Una scuola investita da tecnologie e dinamiche post-fordiste sarebbe d’aiuto – parzialmente e in un primo momento – anche al capitale stesso, in quanto sfornerebbe una forza-lavoro già a suo agio nell’uso delle tecnologie che circondano l’ambiente lavorativo odierno. La scuola ha in generale un disperato bisogno di rinnovamento, ma è rimasta intrappolata in un limbo, e questo nervo scoperto va sfruttato dalle nostre pratiche politiche.


Con queste proposte, potremmo costruire una legittimità di fronte al grande pubblico, darci il momentum giusto per costruire fonti di potere alternative.


In poche parole, sarebbe un modo per gettare le basi del Contropotere.


L’assorbimento, però, non basta. Il polo conflittuale del Contropotere intanto deve lavorare per espandere il concetto di modernizzazione scolastica, oltre al semplice uso delle nuove tecnologie.


A quel punto ci si costruisce una legittimità forte. La decolonizzazione del sapere, le forme democratiche e libertarie di pedagogia e l’introduzione dell’educazione sessuale, ambientale e psicologica sono tutti progetti improntati al futuro, dunque moderni.


Il cavallo di Troia della modernizzazione ci permette di spingere le istituzioni del capitalismo oltre i loro limiti. In un colpo solo, ci consente sia di superare le dinamiche oppressive del sistema

che di sfruttare le sue potenzialità emancipatrici.


Per finire, basterebbe scattare una fotografia chiara e lucida della scuola odierna e contrapporla alla nostra alternativa.

La scuola odierna è un inutile accumulo di burocrazia e forme di sapere antiquate ed inesatte; l’alternativa è una scuola all’avanguardia, in grado di preparare le nuove generazioni al miglioramento sociale progressivo.


Il paragone tra scuola-azienda-prigione ed istituzioni di sapere comuni, critiche ed interattive funziona non solo perché ha senso, ma perché è invitante.
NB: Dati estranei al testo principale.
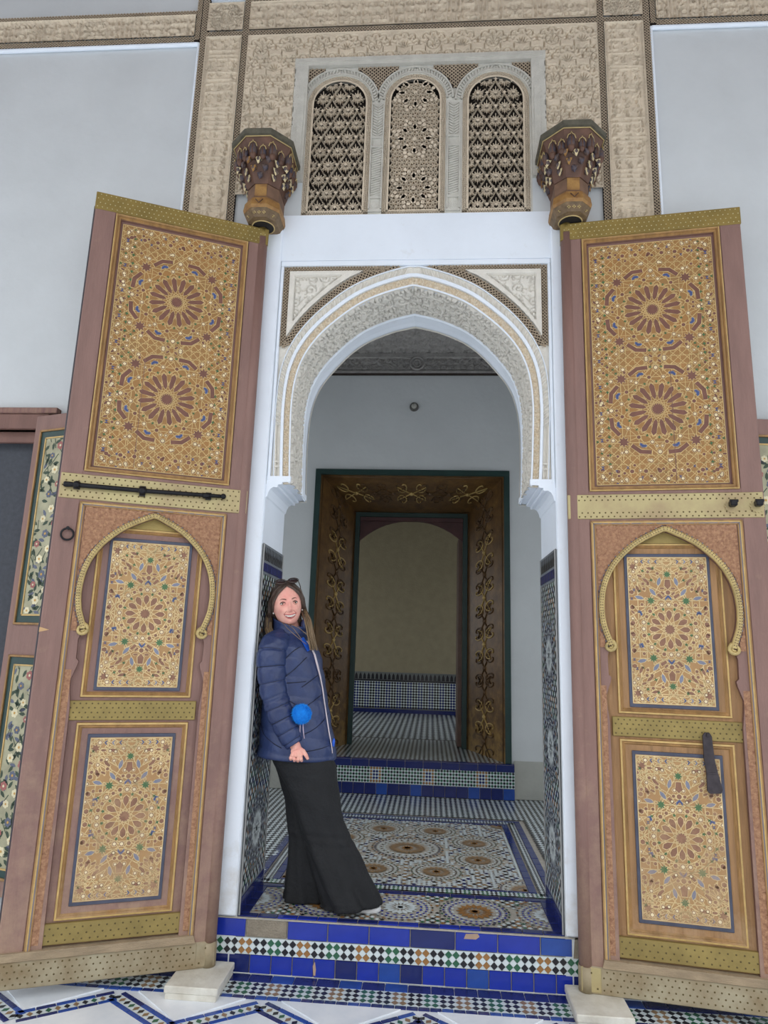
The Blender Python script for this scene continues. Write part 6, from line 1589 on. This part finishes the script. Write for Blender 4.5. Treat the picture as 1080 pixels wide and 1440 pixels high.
# seams of the near sleeve
b = MB(); rg_ = sleeve(AR, SE, 0.92)
for u in (0.16, 0.30, 0.435, 0.56, 0.655, 0.77, 0.875, 0.965):
    r = rg_[int(u*109)]; b.tube([Vector(p) for p in r], 0.0022, 5, closed=True)
pbuild(b, 'sleeve_seams', NAVYD, parent=person)['kind'] = 'stuff'
b = MB()
def surf(px, z, out=0.0):
    cx, a, bb = lerp_rows(TR, z); t = max(-0.999, min(0.999, (px-cx)/a)); return Vector((px, 0.168-bb*1.02*math.sqrt(1-t*t)-out, z))
for line in ([(-0.655, 1.56), (-0.62, 1.60), (-0.585, 1.625)], [(-0.655, 1.46), (-0.60, 1.505), (-0.545, 1.57)], [(-0.64, 1.43), (-0.58, 1.435), (-0.54, 1.44)], [(-0.56, 1.41), (-0.52, 1.44), (-0.485, 1.475)], [(-0.62, 1.335), (-0.55, 1.30), (-0.50, 1.33), (-0.455, 1.375)], [(-0.53, 1.165), (-0.48, 1.19), (-0.44, 1.23), (-0.425, 1.27)], [(-0.80, 1.20), (-0.77, 1.15), (-0.70, 1.11), (-0.65, 1.09)], [(-0.53, 1.075), (-0.46, 1.085), (-0.405, 1.10)]):
    C = smoothc(line, 2); b.tube([surf(x, z, 0.001) for x, z in C], 0.0020, 5)
pbuild(b, 'quilting_seams', NAVYD, parent=person)['kind'] = 'stuff'
b = MB(); zp = []
for px, z in ((-0.560, 1.660), (-0.535, 1.625), (-0.515, 1.585), (-0.495, 1.52), (-0.478, 1.46), (-0.462, 1.40), (-0.447, 1.33), (-0.432, 1.25), (-0.415, 1.17), (-0.398, 1.10), (-0.392, 1.06)):
    cx, a, bb = lerp_rows(TR, z); t = (px-cx)/a; t = min(0.93, t); zp.append(Vector((cx+a*1.01*t+0.004, 0.168-bb*1.03*math.sqrt(1-t*t)-0.003, z)))
b.tube(zp, [0.003, 0.004, 0.006, 0.006, 0.0045, 0.004, 0.0035, 0.0032, 0.0032, 0.003, 0.003], 6); pbuild(b, 'zip', mat('zip_pale_pink', (226, 212, 218), 0.4))
b = MB(); b.prism([(-0.590, 1.672), (-0.575, 1.680), (-0.528, 1.612), (-0.545, 1.602)], 0.0, -0.012, lambda u, v, h: tuple(surf(u, v, 0.012+h)+Vector((0, 0, 0)))); pbuild(b, 'blue_lining', mat('bright_blue_lining', (38, 98, 214), 0.5), recalc=True)
b = MB(); b.ball((-0.384, 0.11, 1.115), 0.018, 10, 8, sx=0.45, sz=1.3); pbuild(b, 'blue_tab', mat('bright_blue_lining', (38, 98, 214), 0.5))
# ---- pompom and cords
b = MB(); pc = surf(-0.546, 1.272, 0.035); b.ball(pc, 0.046, 24, 16)
for i in range(900):
    z = 1-2*(i+0.5)/900; r = math.sqrt(1-z*z); a = i*2.39996; d = Vector((r*math.cos(a), r*math.sin(a), z)); L = 0.057+rg.uniform(-0.005, 0.005)
    t = d.cross(Vector((0.3, 0.5, 0.8))).normalized()*0.0028; t2 = d.cross(t).normalized()*0.0028; p = pc+d*0.040; q = pc+d*L
    b.poly([p+t, p-t, q], 0); b.poly([p+t2, p-t2, q], 0)
pom = pbuild(b, 'pompom', mat('bright_blue_yarn', (40, 168, 245), 0.9, var=0.2, vs=60, rgb2=(24, 138, 226)))
for dx in (-0.006, 0.008):
    b = MB(); b.tube([pc+Vector((dx, 0.010, -0.045)), pc+Vector((dx*1.3, 0.020, -0.085)), pc+Vector((dx*1.6+0.004, 0.026, -0.128))], 0.0026, 6)
    pbuild(b, 'zip_pull_cord', mat('cord_lilac', (212, 196, 214), 0.5))
# ---- trousers
def leg(rows, y0, y1, bh, n=120, seed=0.0, shear=0.0):
    rings = []; zmin, zmax = rows[0][0], rows[-1][0]
    for i in range(n):
        z = zmin+(zmax-zmin)*i/(n-1); x0, x1 = lerp_rows(rows, z); u = (z-zmin)/(zmax-zmin); cy = y0+(y1-y0)*u; bb = lerp_rows(bh, z)[0]
        def fn(t, z=z, u=u):
            fold = (1-u)**1.2; return 1+0.10*fold*math.sin(4*t+seed+z*5.0)+0.06*fold*math.sin(9*t-seed*2+z*6)+0.012*math.sin(3*t+z*38+seed)*(1 if u < 0.8 else 0)+0.02*math.exp(-((z-0.62)/0.05)**2)*math.sin(z*120+2*t)
        rings.append(ell((x0+x1)/2, cy, z, (x1-x0)/2, bb, 56, fn, tx=shear*(1-u)))
    return rings
NL = [(0.285, -0.412, -0.108), (0.300, -0.405, -0.105), (0.358, -0.432, -0.135), (0.443, -0.468, -0.178), (0.528, -0.503, -0.218), (0.615, -0.535, -0.266), (0.702, -0.566, -0.311), (0.792, -0.595, -0.331), (0.900, -0.650, -0.352), (0.991, -0.716, -0.368), (1.050, -0.745, -0.405), (1.10, -0.74, -0.43)]
FL = [(0.268, -0.660, -0.400), (0.306, -0.652, -0.405), (0.395, -0.644, -0.428), (0.485, -0.634, -0.452), (0.576, -0.632, -0.470), (0.686, -0.647, -0.480), (0.798, -0.664, -0.480), (0.90, -0.70, -0.45), (1.0, -0.74, -0.42), (1.10, -0.76, -0.42)]
b = MB(); b.loft(leg(NL, 0.150, 0.130, [(0.285, 0.105), (0.45, 0.095), (0.62, 0.085), (0.80, 0.10), (1.0, 0.115), (1.1, 0.11)], seed=0.6, shear=0.10)); b.loft(leg(FL, 0.275, 0.215, [(0.268, 0.095), (0.45, 0.085), (0.62, 0.078), (0.80, 0.095), (1.0, 0.115), (1.1, 0.12)], seed=2.4))
pbuild(b, 'trousers', BLACKD, vox=0.0055, smooth=3)
# ---- shoes
for nm, (hx, hy), (tx_, ty_) in (('shoe', (-0.345, 0.150), (-0.100, 0.165)), ('shoe', (-0.60, 0.265), (-0.37, 0.275))):
    b = MB(); A = Vector((hx, hy, 0)); B_v = Vector((tx_, ty_, 0)); d = (B_v-A).normalized(); n_ = Vector((-d.y, d.x, 0)); L = (B_v-A).length
    W_ = [(0, 0.020), (0.06, 0.032), (0.25, 0.036), (0.5, 0.037), (0.75, 0.045), (0.92, 0.036), (1.0, 0.010)]
    out = [A+d*L*u+n_*w_ for u, w_ in W_]+[A+d*L*u-n_*w_ for u, w_ in reversed(W_)]
    def ring(z, k): return [(c.x+(p.x-c.x)*k, c.y+(p.y-c.y)*k, z) for p in out for c in [A+d*L*0.5]]
    b.loft([ring(P_+0.001, 0.96), ring(P_+0.010, 1.0), ring(P_+0.026, 0.985)]); so = pbuild(b, nm, mat('white_sole', (232, 234, 236), 0.5))
    b = MB(); up_ = []
    for z, s0, s1, kw in ((0.026, 0.02, 0.97, 0.94), (0.045, 0.03, 0.92, 0.86), (0.062, 0.04, 0.75, 0.74), (0.085, 0.04, 0.50, 0.62), (0.105, 0.04, 0.38, 0.58)):
        up_.append([tuple(A+d*L*(s0+(s1-s0)*u)+sg*n_*w_*kw+Vector((0, 0, P_+z))) for sg, lst in ((1, W_), (-1, list(reversed(W_)))) for u, w_ in lst])
    b.loft(up_); pbuild(b, 'shoe_upper', mat('shoe_black', (34, 34, 38), 0.6), parent=person)
# sunglasses pushed up on her hair
sgl = empty('sunglasses', HP(0, 0.08, 0.115)); tag(sgl, 'dark sunglasses pushed up on the smiling woman\'s hair', 'sunglasses')
O2 = HP(0, 0.08, 0.115)
def sb(b, nm, m_): 
    b.v = [tuple(Vector(p)-O2) for p in b.v]; return b.build(nm, m_, sgl)
Mg = Matrix((X_, (F_*0.62+U_*0.78).normalized(), (U_*0.62-F_*0.78).normalized())).transposed()
for s in (-1, 1):
    b = MB(); b.ball(HP(s*0.036, 0.078, 0.124), 0.029, 18, 10, sx=1.0, sy=0.28, sz=0.72, M=Mg); sb(b, 'lens', mat('brown_lens', (52, 38, 38), 0.12))
b = MB()
for s in (-1, 1):
    c = HP(s*0.036, 0.080, 0.124); b.tube([c+Mg @ Vector((0.030*math.cos(2*PI*i/24), 0.004, 0.0215*math.sin(2*PI*i/24))) for i in range(24)], 0.0022, 6, closed=True)
    b.tube([HP(s*0.066, 0.074, 0.118), HP(s*0.082, 0.03, 0.09), HP(s*0.090, -0.02, 0.05)], 0.0026, 6)
b.tube([HP(-0.009, 0.090, 0.124), HP(0, 0.094, 0.126), HP(0.009, 0.090, 0.124)], 0.0022, 6)
sb(b, 'frame', mat('frame_tortoise', (70, 54, 44), 0.3))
Perché trasforma il cambiamento del sistema scolastico in un desiderio diffuso.

“Solo usando ogni leverage possibile, saremo in grado di riprogrammare il sistema scolastico odierno in un’avanguardia di emancipazione sociale,”

Le istituzioni del sapere esemplificano bene il funzionamento delle istituzioni sociali in generale.
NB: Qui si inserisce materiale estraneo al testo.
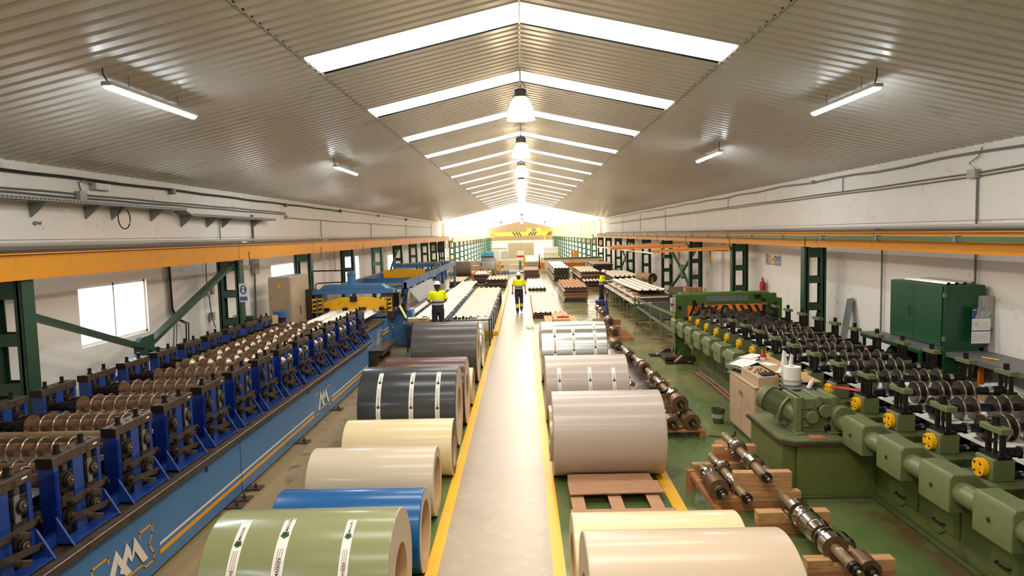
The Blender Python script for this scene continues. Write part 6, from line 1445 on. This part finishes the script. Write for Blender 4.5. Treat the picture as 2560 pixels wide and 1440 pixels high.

Le potenzialità emancipatorie della scuola (come l’esplorazione critica della realtà e la costruzione del sapere comune disinteressato) sono evidenti tanto quanto le sue caratteristiche reazionarie e repressive (come la disciplina forzata, la creazione di una forza-lavoro docile e la propagazione capillare dell’ideologia della classe al potere).


Come abbiamo visto, abbiamo a disposizione dei punti di leverage per trascinare queste istituzioni verso gli interessi comuni del 99%. Primo fra tutti, il gap tecnologico e la generale arretratezza accumulata da decenni di tagli e impoverimento della spesa sociale.

Riusciremo a riprogrammare il sistema scolastico soltanto se cogliamo le giuste occasioni, e le sfruttiamo fino in fondo.


I Movimenti del passato hanno fatto tanto per la diffusione del sapere comune ed hanno saputo districarsi con efficienza tra assorbimento e antagonismo sociale, come dimostra la storica conquista della scuola pubblica.


Sta a noi raccogliere questa legacy. Possiamo e dobbiamo utilizzare le istituzioni del sapere per ri-programmare l’intero apparato istituzionale, avvicinarci ad un futuro lontano dalle logiche di profitto e vicino alle esigenze reali delle persone.